Research shows that children are not neglected by minders or bullied by their children, but that they benefit from the company of other children and having a social world of their own.

The problems of separation between the child and its natural, if absent, parents are far more likely to be felt by the mother or father than by the child, Dr Helen Barratt told the London meeting yesterday.

Dr Barratt, a psychology lecturer at Thames Valley University, Ealing, west London, said it was a popular belief that children who were cared for by a child minder were more passive and withdrawn.

It was also assumed, she said, that healthy social and emotional development in very young children depended on the presence of their mother.

While a small minority of children in her study did appear to have emotional difficulties, they were found equally among the minded children and the minders' own children, which suggested that their problems had a separate cause.

'These minded children may not have thrived at home either.
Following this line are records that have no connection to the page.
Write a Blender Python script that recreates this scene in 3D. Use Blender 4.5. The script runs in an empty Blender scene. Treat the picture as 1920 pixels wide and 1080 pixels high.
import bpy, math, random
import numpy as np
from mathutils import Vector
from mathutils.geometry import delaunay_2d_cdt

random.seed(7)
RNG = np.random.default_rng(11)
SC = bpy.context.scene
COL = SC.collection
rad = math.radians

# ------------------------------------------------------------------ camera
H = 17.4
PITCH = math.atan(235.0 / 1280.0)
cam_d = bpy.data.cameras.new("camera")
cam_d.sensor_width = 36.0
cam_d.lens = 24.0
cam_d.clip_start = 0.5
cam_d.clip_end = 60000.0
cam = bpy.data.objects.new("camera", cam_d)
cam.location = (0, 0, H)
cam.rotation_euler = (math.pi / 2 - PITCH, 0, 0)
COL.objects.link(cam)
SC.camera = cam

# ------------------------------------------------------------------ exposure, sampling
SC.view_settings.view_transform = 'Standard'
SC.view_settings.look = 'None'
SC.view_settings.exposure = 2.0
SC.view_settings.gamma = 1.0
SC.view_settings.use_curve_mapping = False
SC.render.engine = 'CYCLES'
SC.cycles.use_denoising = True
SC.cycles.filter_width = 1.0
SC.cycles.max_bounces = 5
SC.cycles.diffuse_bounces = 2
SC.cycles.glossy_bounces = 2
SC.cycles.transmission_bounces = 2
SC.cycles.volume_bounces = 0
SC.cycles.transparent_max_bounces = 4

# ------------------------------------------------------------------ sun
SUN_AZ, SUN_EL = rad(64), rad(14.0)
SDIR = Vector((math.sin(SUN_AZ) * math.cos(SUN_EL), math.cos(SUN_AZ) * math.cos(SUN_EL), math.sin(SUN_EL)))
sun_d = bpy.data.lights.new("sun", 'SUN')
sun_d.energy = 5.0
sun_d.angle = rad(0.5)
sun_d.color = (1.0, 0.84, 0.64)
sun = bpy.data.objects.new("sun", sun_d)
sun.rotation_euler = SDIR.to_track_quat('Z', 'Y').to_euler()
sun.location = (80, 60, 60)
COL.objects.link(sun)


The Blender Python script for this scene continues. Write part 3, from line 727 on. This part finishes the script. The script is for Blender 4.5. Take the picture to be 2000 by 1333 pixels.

In general the group of minded children were thriving and seemed to be benefiting a lot from having another social world. It did not seem to be doing them any harm at all,' she said.

'It seemed to me that the separation was much more traumatic for the parents. The truth about child minders is that they have a real concern for the children in their care.'

She also found that minded children of similar age tended to get on well with their friends and showed less rivalry than would be expected from siblings.

For her study she watched 24 pairs of children under five years old in the company of their child minder. Twelve pairs comprised the minder's child and a minded child, and another twelve pairs comprised two minded children.

All the children were then slightly 'stressed' by cutting down the child minder's attention and availability and their behaviour was recorded on video.

The main difference Dr Barratt found was that the younger children tended to be more passive than the older children. The myths about child minders might, therefore, stem from the fact that the minders' own children tended to be older than the minded children. It could be the effect of age. 'As children get older they tend to be more active anyway,' she said.

In another study with 160 identical and 213 non-identical pairs of twins under 18, Dr Jim Stevenson of the Institute of Child Health, London, said that social and helpful behaviour was more likely to be inherited than anti-social, aggressive behaviour, which was more likely to be influenced by environment.

If this was the case then encouraging parents and schools to show children the rewards of kindness and helpfulness to others provided a strong model for 'good behaviour'. Poor behaviour could then be changed for the better, he said.